Aim » Copy exactly, and only, the lines below from the first through the one containing "tag(k, 'dark blue", both included; pictures are omitted.

Stored data »
==================================================

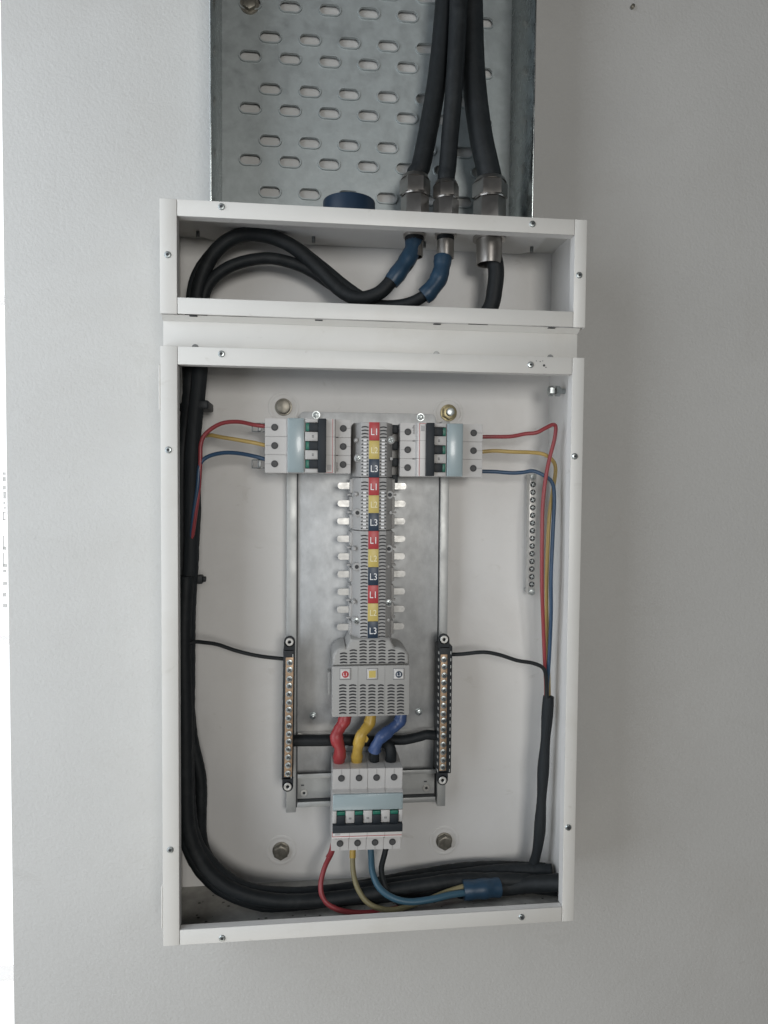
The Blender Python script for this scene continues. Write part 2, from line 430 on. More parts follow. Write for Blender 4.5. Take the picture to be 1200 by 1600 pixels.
# glands
def gland(px, label, r1, r2, rin, d=.052, lower=.012, up=.032, tint='nickel'):
    c = P(px, 336, d)
    g = thing('cable_gland', label, 'cable gland', (c.x, -d, ZU1), 'cable glands in the top of the upper box')
    MB().cyl((c.x, -d, ZU1 + .0003), (0, 0, 1), r2, up * .60, 6, bev=.0006, rot=.28).build('lower_nut', M[tint], g)
    MB().cyl((c.x, -d, ZU1 + .0006 + up * .60), (0, 0, 1), r1 * .86, .0022, 30).build('thread', M[tint], g)
    MB().cyl((c.x, -d, ZU1 + .0024 + up * .60), (0, 0, 1), r1, up * .27, 6, bev=.0005, rot=.42).build('cap_nut', M[tint], g)
    MB().cyl((c.x, -d, ZU1 + .0025 + up * .87), (0, 0, 1), r1 * .93, up * .09, 32, r2=r1 * .80, bev=.0010).build('dome', M[tint], g)
    MB().cyl((c.x, -d, gz1 - .0032 - .003), (0, 0, 1), rin * 1.28, .003, 30).build('lock_ring', M[tint], g)
    k = MB(); k.ring((c.x, -d, gz1 - .0064), (0, 0, -1), rin, rin * .86, lower, 32)
    k.build('threaded_stub', M[tint], g)
    return c.x
GX1 = gland(648, 'dark nickel cable gland, leftmost of the three', .0155, .0142, .0088, d=.050, lower=.019, up=.053)
GX2 = gland(696.5, 'small bright nickel cable gland in the middle of the three', .0128, .0128, .0086, d=.056, lower=.021, up=.046)
GX3 = gland(765, 'widest nickel cable gland, rightmost of the three', .0180, .0165, .0130, d=.052, lower=.024, up=.053)
c = P(545.5, 320, .05)
k = MB().cyl((c.x, -.05, ZU1 + .0003), (0, 0, 1), .0262, .0235, 48, r2=.0258, bev=.0012).build('hole_cap', M['cap'])
tag(k, 'dark blue round plastic cap on top of the upper box', 'cap')

# ------------------------------------------------------------------ perforated tray
TB = .0045; TH = .080
tx0 = P(347, 200, TB).x; tx1 = P(797, 200, TB).x; tz0 = ZU1 + .003; tz1 = 1.50
tray = thing('cable_tray', 'galvanised perforated cable tray running up the wall behind the black cables', 'cable tray', ((tx0 + tx1) / 2, 0, tz0))
hs = []
for ccol, ys, ev in ((158, (14, 194, 374, 554), 0), (228, (128, 305, 484, 664), 1), (297, (31, 210, 388, 566), 0), (365, (143, 320, 497, 676), 1), (433, (45, 224, 400, 579), 0)):
    pass
ref = P(320 + 158 / 2.2222, 194 / 2.2222, TB)
refo = P(320 + 228 / 2.2222, 128 / 2.2222, TB)
refb = P(320 + 158 / 2.2222, 554 / 2.2222, TB)
pz = (ref.z - refb.z) / 2
colp = (P(320 + 702 / 2.2222, 246 / 2.2222, TB).x - ref.x) / 8
dz_o = refo.z - ref.z
for kx in range(0, 14):
    for kz in range(-4, 18):
        z = ref.z + kz * pz + (dz_o if kx % 2 else 0); x = ref.x + kx * colp
        if z < tz0 + .009 or z > tz1 - .02 or x > tx1 - .015: continue
        hs.append((x, z))
SW, SH = .0116, .0062
def stadium(cx, cz, w, h, n=8):
    pts = []
    for i in range(n + 1):
        a = -PI / 2 + PI * i / n; pts.append((cx + w - h + h * math.cos(a), cz + h * math.sin(a)))
    for i in range(n + 1):
        a = PI / 2 + PI * i / n; pts.append((cx - w + h + h * math.cos(a), cz + h * math.sin(a)))
    return pts
def perforated(x0, x1, z0, z1, y, holes, w, h, lip):
    mb = MB(); bm = mb.bm
    es = []
    def loop(pts):
        vs = [bm.verts.new((a, y, b)) for a, b in pts]
        ee = [bm.edges.new((vs[i], vs[(i + 1) % len(vs)])) for i in range(len(vs))]
        es.extend(ee); return vs
    loop([(x0, z0), (x1, z0), (x1, z1), (x0, z1)])
    rings = [loop(stadium(cx, cz, w, h)) for cx, cz in holes]
    bmesh.ops.triangle_fill(bm, use_beauty=True, use_dissolve=False, edges=es)
    # remove faces in holes
    kill = []
    for f in bm.faces:
        c = f.calc_center_median()
        for cx, cz in holes:
            dx = max(0, abs(c.x - cx) - (w - h))
            if dx * dx + (c.z - cz) ** 2 < (h * .98) ** 2: kill.append(f); break
    bmesh.ops.delete(bm, geom=kill, context='FACES_ONLY')
    for (cx, cz), r in zip(holes, rings):
        # raised lip: outward (towards viewer), then back through the sheet
        prev = r
        for (ww, hh, dy) in ((w - .0004, h - .0004, -lip), (w - .0016, h - .0016, -lip), (w - .0019, h - .0019, .0012)):
            nv = [bm.verts.new((a, y + dy, b)) for a, b in stadium(cx, cz, ww, hh)]
            for i in range(len(nv)):
                j = (i + 1) % len(nv)
                bm.faces.new((prev[i], prev[j], nv[j], nv[i]))
            prev = nv
    return mb
pf = perforated(tx0, tx1, tz0, tz1, -TB, hs, SW + .0006, SH + .0006, .0014)
pf.build('perforated_base', M['galv'], tray)
for x, s_ in ((tx0, -1), (tx1, 1)):
    MB().box(x, x + s_ * .0014, -TB - TH, -TB + .0015, tz0, tz1, .0004).build('side_flange', M['galv_side'], tray)
c = P(390, 8, TB)
b_ = MB(); b_.cyl((c.x, -TB, c.z), (0, -1, 0), .0098, .0012, 24); b_.cyl((c.x, -TB - .0012, c.z), (0, -1, 0), .0072, .0045, 6, bev=.0008)
tag(b_.build('bolt', M['dullbolt']), 'dull hexagonal bolt fixing the perforated tray at its upper left', 'bolt')

# ------------------------------------------------------------------ mounting pan
DP = .022
pan = thing('mounting_plate', 'bright zinc mounting plate with folded side channels behind the breakers', 'mounting plate', (P(575, 1265, DP).x, -.003, P(575, 1265, DP).z))
pl = P(464.5, 900, DP).x; pr_ = P(684.5, 900, DP).x; ptz = P(575, 645, DP).z; pbz = P(575, 1140, DP).z
zl = P(450, 1268, DP).z
# face plate with rounded top corners (tab) 
tl = P(468, 650, DP).x; tr = P(681, 650, DP).x
rr = .005
pts = [(pl, pbz), (pr_, pbz), (pr_, ptz - .010), (tr, ptz - .010), (tr, ptz - rr)]
pts += [(tr - rr + rr * math.cos(a), ptz - rr + rr * math.sin(a)) for a in (PI / 8, PI / 4, 3 * PI / 8, PI / 2)]
pts += [(tl + rr - rr * math.sin(a), ptz - rr + rr * math.cos(a)) for a in (0.01, PI / 8, PI / 4, 3 * PI / 8)]
pts += [(tl, ptz - rr), (tl, ptz - .010), (pl, ptz - .010)]
MB().prism(pts, -DP + .0015, -DP, .0004).build('face_sheet', M['pan'], pan)
# rounded lower lip bending to the back
lp = MB(); bm = lp.bm; n = 8; RL = .012; prev = None
for i in range(n + 1):
    a = PI / 2 * i / n
    y = -DP + RL * (1 - math.cos(a)); z = pbz - RL * math.sin(a)
    row = [bm.verts.new((pl, y, z)), bm.verts.new((pr_, y, z))]
    if prev: bm.faces.new((prev[0], prev[1], row[1], row[0]))
    prev = row
lp.build('lower_lip', M['pan'], pan)
cw = .0100
chL = (P(447.5, 900, DP + .004).x, P(463.5, 900, DP + .004).x); chR = (P(687, 900, DP + .004).x, P(700, 900, DP + .004).x)
for (a, b), yb in ((chL, 1268), (chR, 1257)):
    zb = P(575, 1262, DP).z
    MB().box(a, b, -DP - .004, -.0032, zb, ptz - .008, .0006).build('side_channel', M['rail'], pan)
for xx in (pl - .0006, pr_ + .0004):
    MB().box(xx, xx + .0012, -DP - .0008, -DP + .008, zb + .004, ptz - .009).build('fold_groove', M['groove'], pan)
# base sheet at the bottom (between the lip and the rail)
MB().box(pl + .0007, pr_ - .0007, -.009, -.0075, zb + .001, pbz + .002).build('lower_sheet', M['pan'], pan)
# DIN rail
rz0 = P(480, 1264, .03).z; rz1 = P(480, 1212, .03).z
MB().box(pl + .001, pr_ - .001, -.0185, -.0165, rz0 + .006, rz1 - .006).build('rail_web', M['rail'], pan)
MB().box(pl + .001, pr_ - .001, -.0262, -.0250, rz0, rz0 + .0055, .0004).build('rail_edge', M['rail'], pan)
MB().box(pl + .001, pr_ - .001, -.0262, -.0250, rz1 - .0045, rz1, .0004).build('rail_edge', M['rail'], pan)
MB().box(pl + .001, pr_ - .001, -.0250, -.0165, rz0 + .0043, rz0 + .0055).build('rail_fold', M['groove'], pan)
MB().box(pl + .001, pr_ - .001, -.0250, -.0165, rz1 - .0045, rz1 - .0033).build('rail_fold', M['groove'], pan)
for px, py in ((475, 1239), (666, 1231)):
    c = P(px, py, .0186)
    r_ = MB().ring(c, (0, -1, 0), .0040, .0015, .0010, 22).build('rivet', M['tin'], pan)
    MB().cyl(c, (0, -1, 0), .0014, .0004, 12).build('rivet_hole', M['hole'], r_)
mk = MB()
for px, py in ((473, 1227), (473, 1251), (665, 1221), (667, 1242)):
    c = P(px, py, .0187); mk.box(c.x - .0018, c.x + .0014, -.0191, -.0186, c.z - .0006, c.z + .0006)
mk.build('rail_notch', M['groove'], pan)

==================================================

Solution to this exercise »
The Blender Python script for this scene continues. Write part 2, from line 430 on. More parts follow. Write for Blender 4.5. Take the picture to be 1200 by 1600 pixels.
# glands
def gland(px, label, r1, r2, rin, d=.052, lower=.012, up=.032, tint='nickel'):
    c = P(px, 336, d)
    g = thing('cable_gland', label, 'cable gland', (c.x, -d, ZU1), 'cable glands in the top of the upper box')
    MB().cyl((c.x, -d, ZU1 + .0003), (0, 0, 1), r2, up * .60, 6, bev=.0006, rot=.28).build('lower_nut', M[tint], g)
    MB().cyl((c.x, -d, ZU1 + .0006 + up * .60), (0, 0, 1), r1 * .86, .0022, 30).build('thread', M[tint], g)
    MB().cyl((c.x, -d, ZU1 + .0024 + up * .60), (0, 0, 1), r1, up * .27, 6, bev=.0005, rot=.42).build('cap_nut', M[tint], g)
    MB().cyl((c.x, -d, ZU1 + .0025 + up * .87), (0, 0, 1), r1 * .93, up * .09, 32, r2=r1 * .80, bev=.0010).build('dome', M[tint], g)
    MB().cyl((c.x, -d, gz1 - .0032 - .003), (0, 0, 1), rin * 1.28, .003, 30).build('lock_ring', M[tint], g)
    k = MB(); k.ring((c.x, -d, gz1 - .0064), (0, 0, -1), rin, rin * .86, lower, 32)
    k.build('threaded_stub', M[tint], g)
    return c.x
GX1 = gland(648, 'dark nickel cable gland, leftmost of the three', .0155, .0142, .0088, d=.050, lower=.019, up=.053)
GX2 = gland(696.5, 'small bright nickel cable gland in the middle of the three', .0128, .0128, .0086, d=.056, lower=.021, up=.046)
GX3 = gland(765, 'widest nickel cable gland, rightmost of the three', .0180, .0165, .0130, d=.052, lower=.024, up=.053)
c = P(545.5, 320, .05)
k = MB().cyl((c.x, -.05, ZU1 + .0003), (0, 0, 1), .0262, .0235, 48, r2=.0258, bev=.0012).build('hole_cap', M['cap'])
tag(k, 'dark blue round plastic cap on top of the upper box', 'cap')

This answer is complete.